Pertanyaan: Apakah kriteria sebuah doktrin dianggap alkitabiah?
Jawaban:
Doktrin hanya dapat dianggap benar-benar alkitabiah ketika secara jelas diajarkan dalam Alkitab. Sebuah isu dapat dicetuskan sebagai tidak alkitabiah (bertolakan dengan ajaran Alkitab), ekstra-Alkitab (diluar atau tidak dikutip dalam Alkitab), berdasarkan-Alkitab (berhubungan dengan ajaran Alkitab), atau alkitabiah.
Doktrin yang tidak alkitabiah adalah ajaran yang bertolakan dengan ajaran Alkitab yang jelas. Sebagai contoh, kepercayaan bahwa Yesus berdosa adalah tidak alkitabiah. Kepercayaan ini bertolak belakang dengan ajaran Alkitab di berbagai tempat, termasuk Ibrani 4:15: “Sebab Imam Besar yang kita punya, bukanlah imam besar yang tidak dapat turut merasakan kelemahan-kelemahan kita, sebaliknya sama dengan kita, Ia telah dicobai, hanya tidak berbuat dosa.”
Doktrin ekstra-Alkitab adalah ajaran apapun yang tidak secara langsung diajarkan dalam Alkitab, dan bisa berupa doktrin baik atau doktrin buruk. Sebagai contoh, memilih dalam pemilihan demokratis adalah tindakan positif, namun hal ini tidak diperintahkan secara khusus dalam Alkitab. Memperingati hari raya tertentu dapat berupa hal baik ataupun buruk: “Yang seorang menganggap hari yang satu lebih penting dari pada hari yang lain, tetapi yang lain menganggap semua hari sama saja. Hendaklah setiap orang benar-benar yakin dalam hatinya sendiri” (Roma 14:5). Ajaran mengenai pemeliharaan masa pra-paskah, sebagai contoh, adalah doktrin ekstra-Alkitab.

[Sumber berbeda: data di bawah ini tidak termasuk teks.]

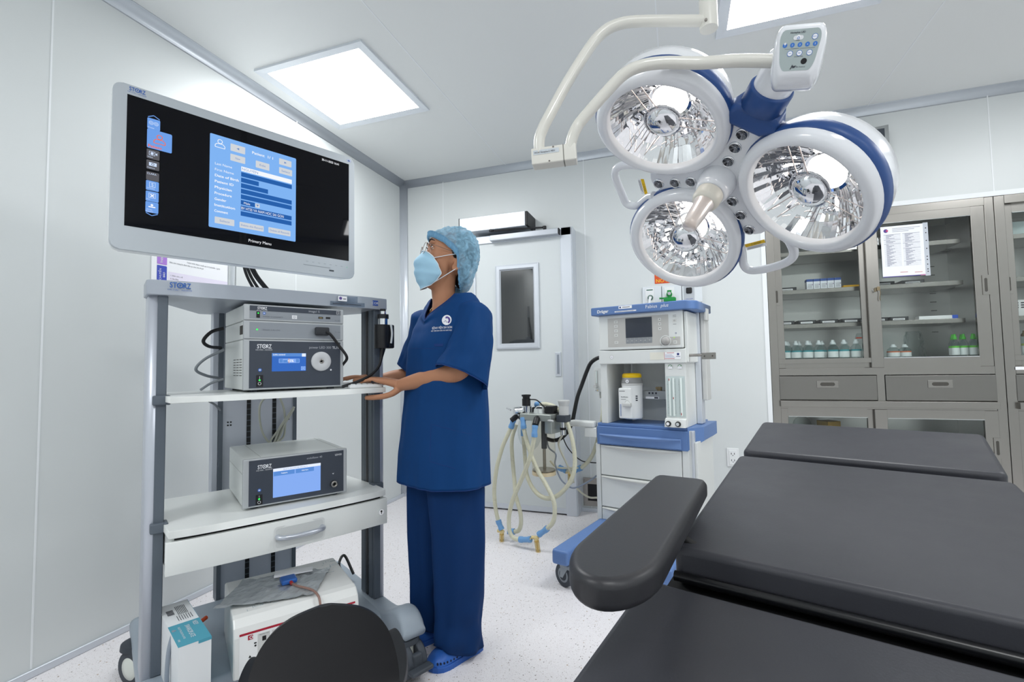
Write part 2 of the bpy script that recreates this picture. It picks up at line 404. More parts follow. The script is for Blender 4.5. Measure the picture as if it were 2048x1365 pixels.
# things fixed to the back wall
t = thing('gas_outlet_panel', 'white wall panel with three medical gas outlets above the anaesthesia machine', 'outlet panel', (2.26, 0, 1.60))
b = MB(mat('outlet_white', '#dfe4e8', 0.35))
for i in range(3): b.box(-.205 + i * .139, -.07 + i * .139, -.02, 0, -.05, .085, .004)
b.build('panel', t)
GRN = mat('gas_green', '#0f8a3a', 0.4); DGR = mat('gas_dark_green', '#1d5a46', 0.4)
b = MB(WHITE); b.box(-.185, -.12, -.024, -.02, -.035, .07, .002); b.mat(DGR); b.rect(-.175, -.13, .055, .062, -.0245); b.at(frame((-.148, -.02, .0), (1, 0, 0), (0, 0, 1)))
b.cyl((0, -.02, 0), (0, 0, 0), .019); b.mat(CHROME); b.cyl((0, -.026, 0), (0, 0, 0), .013); b.build('oxygen_outlet', t)
b = MB(WHITE); b.box(-.05, .02, -.024, -.02, -.035, .07, .002); b.mat(GRN)
b.cyl((-.015, -.05, .015), (-.015, -.02, .015), .02); b.rect(-.03, .0, .035, .048, -.0245); b.mat(CHROME); b.cyl((-.015, -.06, .02), (-.015, -.02, .02), .012)
b.mat(GRN); b.box(-.055, .03, -.075, -.03, -.04, -.012, .006); b.cyl((-.085, -.05, -.012), (.02, -.05, -.012), .006); b.build('air_outlet', t)
b = MB(mat('outlet_grey', '#b9bec4', 0.4)); b.box(.085, .155, -.024, -.02, -.035, .07, .002); b.mat(BLACK); b.box(.1, .14, -.034, -.02, .015, .058, .01); b.mat(mat('label_blue', '#3b4fb0', .5)); b.text('VACUUM', .12, -.028, .008, -.0245, 'CENTER'); b.build('vacuum_outlet', t)
b = MB(mat('white_hose', '#e8ebee', 0.4)); b.tube(spline([(-.148, -.045, -.0), (-.152, -.06, -.02), (-.16, -.065, -.07), (-.175, -.07, -.16), (-.18, -.08, -.3)], 6), .009); tag(b.build('gas_hose'), 'short white gas hose plugged into the left wall outlet', 'hose').location = (2.26, 0, 1.60)
b = MB(mat('notice_orange', '#d9532a', .6)); b.box(-.055, .12, -.003, 0, -.02, .09); b.mat(mat('notice_yellow', '#f3cf3a', .6)); b.text('NO FIRE', -.045, -.012, .026, -.0035, bold=.02); b.text('KHÔNG', -.045, .035, .026, -.0035, bold=.02)
o = tag(b.build('warning_sign'), 'orange warning notice with yellow capitals above the gas outlets', 'sign'); o.location = (2.2, 0, 1.725)
t = thing('wall_socket', 'white double mains socket on the wall between anaesthesia machine and operating table', 'socket', (2.626, 0, .456))
b = MB(WHITE); b.box(-.038, .04, -.008, 0, -.064, .064, .004); b.box(-.024, .026, -.012, -.006, -.05, .05, .002)
b.mat(BLACK)
for z in (.02, -.025): b.rect(-.011, -.007, z, z + .012, -.0122); b.rect(.008, .012, z, z + .012, -.0122); b.disc(.0005, z - .006, .003, -.0122)
b.build('plate', t)
t = thing('wall_vent', 'low steel-framed dark wall outlet beside the anaesthesia machine', 'wall outlet', (1.68, 0, .15))
b = MB(STEEL)
b.box(-.105, .105, -.01, 0, .06, .105); b.box(-.105, .105, -.01, 0, -.105, -.065); b.box(-.105, -.07, -.01, 0, -.065, .06); b.box(.07, .105, -.01, 0, -.065, .06); b.build('frame', t)
b = MB(BLACK); b.box(-.07, .07, -.004, 0, -.065, .06); b.build('opening', t)
t = thing('wall_loudspeaker', 'grey box loudspeaker high on the back wall behind the operating lamp', 'loudspeaker', (3.52, 0, 2.5))
b = MB(mat('speaker_grey', '#a9adae', 0.5)); b.loft([[(-.08, 0, .1), (-.08, 0, -.08), (.08, 0, -.06), (.08, 0, .1)], [(-.075, -.1, .09), (-.075, -.1, -.02), (.072, -.1, -.04), (.072, -.1, .1)]]); b.build('housing', t)
b = MB(RUBBER); b.rect(-.06, .05, -.01, .08, -.101); b.build('grille', t)

# ================================================================ STEEL CABINETS AND THEIR CONTENTS
ORD = ['first', 'second', 'third', 'fourth', 'fifth', 'sixth', 'seventh', 'eighth', 'ninth', 'tenth']
PANE = thin_glass('cabinet_glass', '#f9fbfa', 0.42, 0.99)
SHADOW = mat('pull_recess', '#55534f', 0.5, metal=0.6)
STEELD = mat('steel_reflect_dark', '#868480', 0.30, metal=1.0, vary=(4, 0.015, (1, 1, 30)))  # drawer steel, colour darkened for the dark surroundings its fronts reflect
INNER = mat('cabinet_interior', '#c2c2c0', 0.3, metal=0.85)
def cabinet(x0, label, width=1.243):
    W = width; t = thing('medicine_cabinet', label, 'cabinet', (x0, 0, 0), group='steel cabinets built into the back wall')
    b = MB(STEEL)
    b.box(0, .05, -.004, .46, 0, 2.098, .003); b.box(W - .046, W, -.004, .46, 0, 2.098, .003)
    b.mat(STEELH); b.box(.05, W - .046, -.004, .46, 2.05, 2.098); b.box(.05, W - .046, -.003, .05, 1.02, 1.066); b.box(.05, W - .046, .0, .42, 1.10, 1.13)
    b.mat(INNER); b.box(.05, W - .046, .44, .46, 0, 2.05); b.box(.05, .052, .05, .44, 0, 2.05); b.box(W - .048, W - .046, .05, .44, 0, 2.05); b.mat(STEEL); b.box(.602, .642, -.003, .3, .853, 1.02); b.mat(STEELH)
    b.box(.05, W - .046, 0, .05, .80, .853); b.box(.05, W - .046, .02, .44, 0, .08); b.box(.05, W - .046, .05, .44, .84, .852)
    b.mat(SHADOW)
    for z in (1.30, 1.36, 1.45, 1.51, 1.57, 1.70, 1.76):
        b.box(W - .16, W - .125, .436, .441, z, z + .005); b.box(W - .0475, W - .046, .36, .40, z, z + .005)
    b.build('body', t)
    for z in (1.852, 1.587, 1.348):
        b = MB(STEELH); b.box(.055, W - .13, .085, .43, z - .006, z + .022, .002); b.mat(SHADOW); b.box(W - .13, W - .05, .36, .43, z + .008, z + .014); b.build('shelf', t)
    def sash(name, xa, xb, za, zb, y, st, lockx=None, pull=None, deep=.02):
        d = MB(STEEL); d.box(xa, xa + st, y, y + deep, za, zb, .003); d.box(xb - st, xb, y, y + deep, za, zb, .003)
        d.mat(STEELH); d.box(xa + st - .002, xb - st + .002, y, y + deep, za, za + .062); d.box(xa + st - .002, xb - st + .002, y, y + deep, zb - .055, zb)
        d.mat(CHROME); d.box(xa + st, xb - st, y - .002, y + .004, za + .06, za + .064); d.box(xa + st, xb - st, y - .002, y + .004, zb - .057, zb - .054)
        o = d.build(name, t)
        g = MB(PANE); g.box(xa + st, xb - st, y + .008, y + .012, za + .062, zb - .055); g.build('glass_pane', o)
        if pull:
            h = MB(STEEL); px = pull; h.box(px - .017, px + .017, y - .004, y, 1.50, 1.62) if za > 1 else h.box(px - .017, px + .017, y - .004, y, .52, .64)
            h.mat(SHADOW); pz = 1.56 if za > 1 else .58
            pts = rr_pts(px - .007, px + .007, pz - .042, pz + .042, .007); h.add([(p[0], y - .0046, p[1]) for p in pts], [list(range(len(pts)))]); h.build('pull', o)
        return o
    sash('door', .05, .59, 1.066, 2.05, .022, .045, pull=.058)
    dr = sash('door', .578, W - .046, 1.066, 2.05, -.002, .068, pull=W - .062)
    k = MB(CHROME); k.cyl((.613, -.012, 1.565), (.613, 0, 1.565), .011); k.mat(mat('key_brass', '#8d7f66', .35, metal=1)); k.box(.611, .615, -.03, -.012, 1.552, 1.578); k.tube(spline([(.63, -.018, 1.575), (.64, -.02, 1.55), (.636, -.018, 1.51), (.64, -.018, 1.495)], 5), .002); k.box(.622, .64, -.022, -.02, 1.56, 1.585, .002)
    k.build('lock_and_key', dr)
    for xa, xb in ((.046, .6), (.645, W - .044)):
        d = MB(STEELD); d.box(xa, xb, -.008, .3, .857, 1.015, .003); o = d.build('drawer', t)
        h = MB(STEEL); c = (xa + xb) / 2 + .003; h.box(c - .062, c + .062, -.011, -.007, .938, .984, .001); h.mat(SHADOW)
        pts = rr_pts(c - .042, c + .042, .949, .972, .0115); h.add([(p[0], -.0115, p[1]) for p in pts], [list(range(len(pts)))]); h.build('pull', o)
    b = MB(STEELH); b.box(.045, W - .044, -.03, .0, .812, .852, .002); b.build('ledge', t)
    sash('lower_door', .05, .59, .08, .80, .012, .045); sash('lower_door', .578, W - .046, .08, .80, -.010, .068, pull=W - .062)
    return t
CAB = cabinet(2.887, 'steel cabinet with a paper list on its right glass door')
cabinet(4.132, 'steel cabinet cut off by the right edge of the photo')

CLR = thin_glass('clear_plastic', '#eff6f6', 0.22, 0.98)
TEAL = mat('label_teal', '#2f8f98', .5); LBL = mat('label_white', '#dfe7e8', .5); CAPW = mat('cap_white', '#cfd8da', .45)
def bottle(name, label, loc, r=.03, h=.125, group=None, cap=CAPW, stripe=TEAL, liquid=None):
    t = thing(name, label, 'bottle', loc, group=group)
    b = MB(CLR); b.lathe([(.0, 0), (r, .001), (r, h * .55), (r * .9, h * .63), (r * .48, h * .74), (r * .42, h * .78), (r * .42, h * .84), (0, h * .84)], 18); b.build('glass_body', t)
    b = MB(LBL); b.lathe([(r * 1.01, h * .06), (r * 1.01, h * .38)], 18); b.mat(stripe); b.lathe([(r * 1.01, h * .38), (r * 1.01, h * .47)], 18); b.build('label', t)
    b = MB(cap); b.lathe([(r * .52, h * .76), (r * .56, h * .78), (r * .5, h * .87), (r * .34, h * .9), (r * .3, h), (0, h)], 14); b.build('cap', t)
    return t
GB = 'clear label bottles on the cabinet floor'
first = bottle('saline_bottle', 'x', (2.998, .10, 1.13), group=GB)
xs = [2.998, 3.062, 3.133, 3.2, 3.282, 3.346, 3.415]
for i, x in enumerate(xs):
    lb = ORD[i] + ' clear teal-labelled bottle from the left in the front row of the cabinet'
    if i == 0: first['label'] = lb
    else: dup(first, (x, .10, 1.13), rz=.3 * i, label=lb)
for i, x in enumerate([3.03, 3.1, 3.165, 3.24, 3.31, 3.38]):
    dup(first, (x, .19, 1.13), rz=i, label=ORD[i] + ' clear bottle from the left in the second row behind the front bottles')
CB = 'medicine cartons with blue tops'
t = thing('medicine_carton', 'x', 'box', (3.17, .12, 1.609), group=CB)
b = MB(mat('carton_white', '#dfe3ea', .6)); b.box(-.019, .019, 0, .05, 0, .056); b.mat(INK)
for z in (.012, .017, .022, .027, .032, .037): b.rect(-.013, .012, z, z + .0012, -.0005)
b.mat(mat('carton_purple', '#6a3f86', .6)); b.rect(.013, .017, .03, .038, -.0005); b.build('carton', t)
b = MB(mat('carton_blue', '#2d4f93', .55)); b.box(-.0193, .0193, -.0003, .0503, .056, .073); b.build('lid_flap', t)
first = t
for i in range(5):
    lb = ORD[i] + ' white carton with a blue top from the left on the cabinet shelf'
    if i == 0: t['label'] = lb
    else: dup(t, (3.17 + .0415 * i, .12, 1.609), label=lb)
def simple(name, label, cat, loc, size, m, rz=0, group=None):
    bb = MB(m); bb.box(-size[0] / 2, size[0] / 2, -size[1] / 2, size[1] / 2, 0, size[2], min(.003, size[2] * .2)); o = bb.build(name); o.location = loc; o.rotation_euler = (0, 0, rz)
    return tag(o, label, cat, group)
simple('medicine_carton', 'flat yellow carton beside the white cartons on the cabinet shelf', 'box', (3.435, .15, 1.609), (.14, .07, .016), mat('carton_yellow', '#e0ab16', .5), .03)
t = thing('medicine_carton', 'long white carton with a bright blue end on the lower cabinet shelf', 'box', (3.87, .13, 1.370), rz=-.02)
b = MB(WHITE); b.box(-.1, .07, -.03, .03, 0, .022); b.build('carton', t); b = MB(mat('bright_blue', '#2156c8', .5)); b.box(.07, .1, -.03, .03, .0, .0225); b.build('end_flap', t)
b = None
def tray(x, y, z, n, label, w=.11):
    t = thing('supply_tray', label, 'tray', (x, y, z), group='low black trays with label strips on the cabinet shelf')
    b = MB(mat('tray_black', '#2a2d31', .4)); b.box(-w / 2, w / 2, 0, .2, 0, .006); b.box(-w / 2, w / 2, 0, .004, 0, .026); b.box(-w / 2, -w / 2 + .004, 0, .2, 0, .026); b.box(w / 2 - .004, w / 2, 0, .2, 0, .026); b.build('tray', t)
    b = MB(PAPER); b.box(-w * .35, w * .3, -.002, 0, .004, .016); b.mat(INK); b.rect(-w * .3, w * .25, .008, .0105, -.0025); b.build('label_strip', t)
for i, x in enumerate([3.01, 3.14, 3.27, 3.40]): tray(x, .11, 1.3705, i, ORD[i] + ' black tray with a white label strip from the left on the low shelf')
for i, x in enumerate([3.56, 3.67]): tray(x, .12, 1.3705, i, ['black tray with a label strip just right of the keyed door post', 'black tray left of the long white carton on the low shelf'][i], .1)
for i, (x, z) in enumerate([(3.03, 1.609), (3.6, 1.609), (3.76, 1.609)]):
    tray(x, .13, z, i, ['black tray left of the blue-topped cartons', 'black tray behind the paper list on the middle shelf', 'black tray right of the paper list on the middle shelf'][i], .12)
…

Adapun ajaran yang berdasarkan prinsip alkitabiah, tetapi tidak diajarkan secara detil dalam Alkitab. Sebagai contoh, merokok tidak pernah disebut dalam Alkitab. Namun kita dapat menegaskan bahwa praktik itu harus dihindari, berdasarkan 1 Korintus 6:19-20, “Atau tidak tahukah kamu, bahwa tubuhmu adalah bait Roh Kudus yang diam di dalam kamu...kamu bukan milik kamu sendiri? Sebab kamu telah dibeli dan harganya telah lunas dibayar: Karena itu muliakanlah Allah dengan tubuhmu!” Ketika sebuah prinsip alkitabiah mempunyai hubungan yang erat dengan topik yang dihadapi, kita dapat mengajarkannya dengan yakin sebagai doktrin yang berdasarkan-Alkitab.
Dengan demikian, doktrin alkitabiah adalah ajaran yang secara jelas diajarkan di dalam Alkitab. Contoh dari doktrin alkitabiah adalah penciptaan langit dan bumi oleh Allah (Kejadian 1:1), keberdosaan semua umat manusia (Roma 3), kelahiran Yesus dari perawan (Matius 1:20-25; Lukas 1:26-38), kematian dan kebangkitan Yesus secara harafiah (1 Korintus 15:3-11), keselamatan sebagai anugerah saja melalui iman saja (Efesus 2:8-9), terilhaminya Alkitab (2 Timotius 3:16-17), dan masih banyak lagi.
Masalah akan timbul ketika ada yang mulai menukar kategori doktrin tersebut. Sebagai contoh, menyajikan ajaran kelahiran Yesus dari perawan sebagai doktrin yang dapat diterima atau ditolak adalah sama dengan menolak jaran pokok Alkitab. Dalam kasus itu, doktrin alkitabiah disajikan sebagai hal yang tidak penting. Sebaliknya, ada mereka yang mengajukan ajaran ekstra-Alkitab seolah-olah sebagai doktrin alkitabiah. Dalam kata lain, opini dan pilihan seseorang disamakan bobotnya dengan hukum Allah; ini sering terjadi dalam kaitannya dengan selera pakaian, jenis musik, atau pilihan konsumsi makanan. Ketika “ajaran yang mereka ajarkan ialah perintah manusia” (Markus 7:7), maka kita menyerupai kaum Farisi yang dikecam keras oleh Yesus.
Tujuan kita haruslah menyampaikan secara jelas dan tegas apa yang dinyatakan secara sederhana oleh Alkitab. Dalam hal ekstra-Alkitab, kita harus menghindari sikap dogmatis. Seperti pepatah yang sering diulangi: dalam pokoknya kesatuan; dalam hal tidak pokok, perbedaan; dalam segala sesuatu, kemurahan hati.